§ **AIM OF THE TASK**: Repeat the entire listing exactly as written.

§ **DATA LINES**:
## START
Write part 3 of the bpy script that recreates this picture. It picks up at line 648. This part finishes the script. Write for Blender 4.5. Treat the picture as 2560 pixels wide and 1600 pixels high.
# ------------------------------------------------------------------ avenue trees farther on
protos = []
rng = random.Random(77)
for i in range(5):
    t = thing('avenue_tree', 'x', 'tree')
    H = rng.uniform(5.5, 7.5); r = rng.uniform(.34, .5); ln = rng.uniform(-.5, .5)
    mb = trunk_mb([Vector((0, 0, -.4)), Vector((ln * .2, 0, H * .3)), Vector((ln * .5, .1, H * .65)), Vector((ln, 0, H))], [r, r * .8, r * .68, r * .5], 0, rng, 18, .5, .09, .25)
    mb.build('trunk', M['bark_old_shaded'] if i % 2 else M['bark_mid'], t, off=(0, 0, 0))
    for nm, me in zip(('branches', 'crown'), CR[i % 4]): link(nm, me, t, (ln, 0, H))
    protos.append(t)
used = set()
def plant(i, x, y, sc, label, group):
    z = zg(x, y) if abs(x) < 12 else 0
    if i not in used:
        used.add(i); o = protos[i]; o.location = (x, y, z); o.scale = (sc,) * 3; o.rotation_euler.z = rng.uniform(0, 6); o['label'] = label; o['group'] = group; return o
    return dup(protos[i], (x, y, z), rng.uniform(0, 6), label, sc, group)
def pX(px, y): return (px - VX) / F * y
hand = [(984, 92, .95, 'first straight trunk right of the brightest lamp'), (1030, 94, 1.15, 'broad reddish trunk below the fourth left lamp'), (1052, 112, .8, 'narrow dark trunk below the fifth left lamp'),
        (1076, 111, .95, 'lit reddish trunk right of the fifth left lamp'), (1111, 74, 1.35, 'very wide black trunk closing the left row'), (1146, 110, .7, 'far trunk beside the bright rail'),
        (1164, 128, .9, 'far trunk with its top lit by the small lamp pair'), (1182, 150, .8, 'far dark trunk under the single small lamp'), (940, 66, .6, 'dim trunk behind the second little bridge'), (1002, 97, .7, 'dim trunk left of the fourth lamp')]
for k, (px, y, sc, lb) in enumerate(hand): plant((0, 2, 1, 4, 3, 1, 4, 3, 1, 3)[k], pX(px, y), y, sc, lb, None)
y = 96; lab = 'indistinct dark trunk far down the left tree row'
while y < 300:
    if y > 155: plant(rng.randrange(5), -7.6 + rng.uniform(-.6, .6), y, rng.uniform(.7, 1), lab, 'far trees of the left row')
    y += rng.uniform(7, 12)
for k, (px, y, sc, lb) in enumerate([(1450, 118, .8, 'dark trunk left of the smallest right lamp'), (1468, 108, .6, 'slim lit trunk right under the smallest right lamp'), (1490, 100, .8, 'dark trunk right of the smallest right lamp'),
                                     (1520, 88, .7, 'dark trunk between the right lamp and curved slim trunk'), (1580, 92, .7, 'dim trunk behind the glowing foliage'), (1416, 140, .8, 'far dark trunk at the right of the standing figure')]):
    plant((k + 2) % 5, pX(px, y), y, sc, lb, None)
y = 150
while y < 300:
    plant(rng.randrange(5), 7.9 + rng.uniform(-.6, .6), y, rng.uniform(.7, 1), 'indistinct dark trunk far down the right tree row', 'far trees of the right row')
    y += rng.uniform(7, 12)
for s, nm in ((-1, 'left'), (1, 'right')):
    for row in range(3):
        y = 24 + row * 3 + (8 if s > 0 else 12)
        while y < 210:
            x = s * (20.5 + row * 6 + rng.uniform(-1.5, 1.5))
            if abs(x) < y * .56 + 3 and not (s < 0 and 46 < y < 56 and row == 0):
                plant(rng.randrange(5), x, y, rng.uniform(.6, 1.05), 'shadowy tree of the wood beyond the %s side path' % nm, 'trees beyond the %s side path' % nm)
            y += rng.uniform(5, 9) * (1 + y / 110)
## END
§ **CORRECT OUTPUT**:
Write part 3 of the bpy script that recreates this picture. It picks up at line 648. This part finishes the script. Write for Blender 4.5. Treat the picture as 2560 pixels wide and 1600 pixels high.
# ------------------------------------------------------------------ avenue trees farther on
protos = []
rng = random.Random(77)
for i in range(5):
    t = thing('avenue_tree', 'x', 'tree')
    H = rng.uniform(5.5, 7.5); r = rng.uniform(.34, .5); ln = rng.uniform(-.5, .5)
    mb = trunk_mb([Vector((0, 0, -.4)), Vector((ln * .2, 0, H * .3)), Vector((ln * .5, .1, H * .65)), Vector((ln, 0, H))], [r, r * .8, r * .68, r * .5], 0, rng, 18, .5, .09, .25)
    mb.build('trunk', M['bark_old_shaded'] if i % 2 else M['bark_mid'], t, off=(0, 0, 0))
    for nm, me in zip(('branches', 'crown'), CR[i % 4]): link(nm, me, t, (ln, 0, H))
    protos.append(t)
used = set()
def plant(i, x, y, sc, label, group):
    z = zg(x, y) if abs(x) < 12 else 0
    if i not in used:
        used.add(i); o = protos[i]; o.location = (x, y, z); o.scale = (sc,) * 3; o.rotation_euler.z = rng.uniform(0, 6); o['label'] = label; o['group'] = group; return o
    return dup(protos[i], (x, y, z), rng.uniform(0, 6), label, sc, group)
def pX(px, y): return (px - VX) / F * y
hand = [(984, 92, .95, 'first straight trunk right of the brightest lamp'), (1030, 94, 1.15, 'broad reddish trunk below the fourth left lamp'), (1052, 112, .8, 'narrow dark trunk below the fifth left lamp'),
        (1076, 111, .95, 'lit reddish trunk right of the fifth left lamp'), (1111, 74, 1.35, 'very wide black trunk closing the left row'), (1146, 110, .7, 'far trunk beside the bright rail'),
        (1164, 128, .9, 'far trunk with its top lit by the small lamp pair'), (1182, 150, .8, 'far dark trunk under the single small lamp'), (940, 66, .6, 'dim trunk behind the second little bridge'), (1002, 97, .7, 'dim trunk left of the fourth lamp')]
for k, (px, y, sc, lb) in enumerate(hand): plant((0, 2, 1, 4, 3, 1, 4, 3, 1, 3)[k], pX(px, y), y, sc, lb, None)
y = 96; lab = 'indistinct dark trunk far down the left tree row'
while y < 300:
    if y > 155: plant(rng.randrange(5), -7.6 + rng.uniform(-.6, .6), y, rng.uniform(.7, 1), lab, 'far trees of the left row')
    y += rng.uniform(7, 12)
for k, (px, y, sc, lb) in enumerate([(1450, 118, .8, 'dark trunk left of the smallest right lamp'), (1468, 108, .6, 'slim lit trunk right under the smallest right lamp'), (1490, 100, .8, 'dark trunk right of the smallest right lamp'),
                                     (1520, 88, .7, 'dark trunk between the right lamp and curved slim trunk'), (1580, 92, .7, 'dim trunk behind the glowing foliage'), (1416, 140, .8, 'far dark trunk at the right of the standing figure')]):
    plant((k + 2) % 5, pX(px, y), y, sc, lb, None)
y = 150
while y < 300:
    plant(rng.randrange(5), 7.9 + rng.uniform(-.6, .6), y, rng.uniform(.7, 1), 'indistinct dark trunk far down the right tree row', 'far trees of the right row')
    y += rng.uniform(7, 12)
for s, nm in ((-1, 'left'), (1, 'right')):
    for row in range(3):
        y = 24 + row * 3 + (8 if s > 0 else 12)
        while y < 210:
            x = s * (20.5 + row * 6 + rng.uniform(-1.5, 1.5))
            if abs(x) < y * .56 + 3 and not (s < 0 and 46 < y < 56 and row == 0):
                plant(rng.randrange(5), x, y, rng.uniform(.6, 1.05), 'shadowy tree of the wood beyond the %s side path' % nm, 'trees beyond the %s side path' % nm)
            y += rng.uniform(5, 9) * (1 + y / 110)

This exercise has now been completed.